The art of saying no at workplace

In the best selling book Lean In by Sheryl Sandberg, the Chief Operating Officer of Facebook encouraged women to step up, stand on their ground and have the courage to push back when it is necessary. I can understand why she said that because it is not uncommon to read about women always being too willing to say yes. Would you like to organise catering for the meeting? Yes, sure! Could you please compile an xx report and send it to me? Certainly. Do you want to be involved in the discussion about xx? I’d love to! While the main audience of Lean In is working women, I believe there are also men who struggle to say no and Sheryl Sandberg’s advice applies to them too.

So the question is how do we say no, how do we decline nicely as to not burn bridges. While I am no expert, I’ve learned a lot in my career to be more confident and to have the courage to say no and I’d like to share with you some tips.

Understand why you don’t like saying no
Everyone is different and we have different reasons for not wanting to say no. Some of the common reasons are:
– Not wanting to appear negative
– Not wanting to upset or offend the other person
– Worry about possible consequences, eg: missed opportunities
– Desire to please everyone

Once we understand our own reasons behind not wanting to say no, we can make a rational decision. For example, if it was because of our inner desire to please everyone and keep everyone in harmony, we need to think about ourselves first and whether we really want to say yes or we are just saying yes without thinking. Besides, we can’t always please everyone, it is simply impossible. However, we can always do the right thing and sometimes the right thing to do is to say no.

How to say no positively
Saying no doesn’t have to be negative and the trick is how the message is being delivered. Here are some of the most effective ways to say no positively, based on my experience.

1. Give a reason
Sometimes, you can’t possibly say yes even though you wish you could due to circumstances such as prior engagements, current commitments and so on. In these cases, give a reason and you may not even need to use the word no. For example: I’d like to come to the meeting but I’ve got an important report to finish by tomorrow.

2. Decline respectfully and don’t make it personal
If you are saying no to an offer because you don’t like it, be frank and don’t try to sugar-coat it. I say this because sometimes, people try to give a half-hearted compliment before saying no. But the problem with this approach is that insincerity shines through. It’s better to be honest and respectful and the other party will appreciate it. In these situations, a simple no thanks will do.

3. Give an opportunity in the future
If you can’t accept an offer at this time but you see an opportunity in the future, don’t be hesitant to say so.

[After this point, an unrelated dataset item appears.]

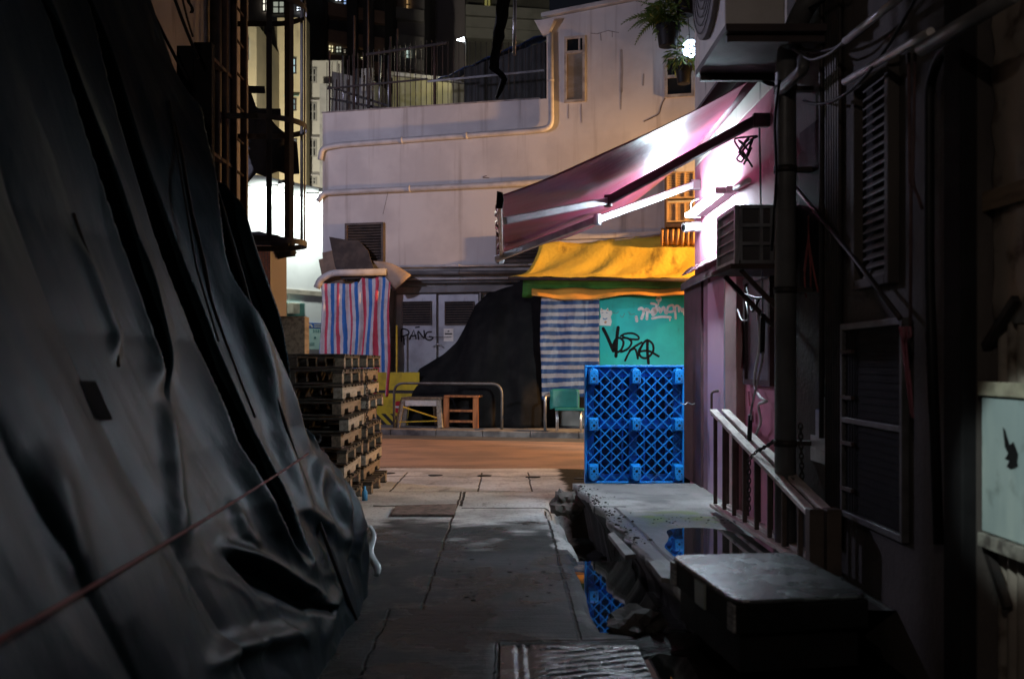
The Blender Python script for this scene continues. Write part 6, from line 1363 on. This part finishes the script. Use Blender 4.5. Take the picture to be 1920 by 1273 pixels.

For example: I am not able to join you at this time, but how about you email me in a week time and we can regroup?

4. Offer a solution/an alternative
Saying no doesn’t have to mean outright saying no. For example, if I was asked to build a website for a friend and I did not have time to do it, rather than just saying ‘sorry I can’t’, I’d tell them that I’d post the question on my social media or ask the other person to look at hiring a freelancer.

5. Just say it
Saying no doesn’t have to be a bad thing. For one, it means you have clarity and you know when something doesn’t meet your requirement. Secondly, rather than saying yes all the time and not delivering, saying no from time to time indirectly means your ‘yes’ have more value. And last but not least, saying no upfront eliminates unrealistic expectation, avoids giving false hope and leading the other person on.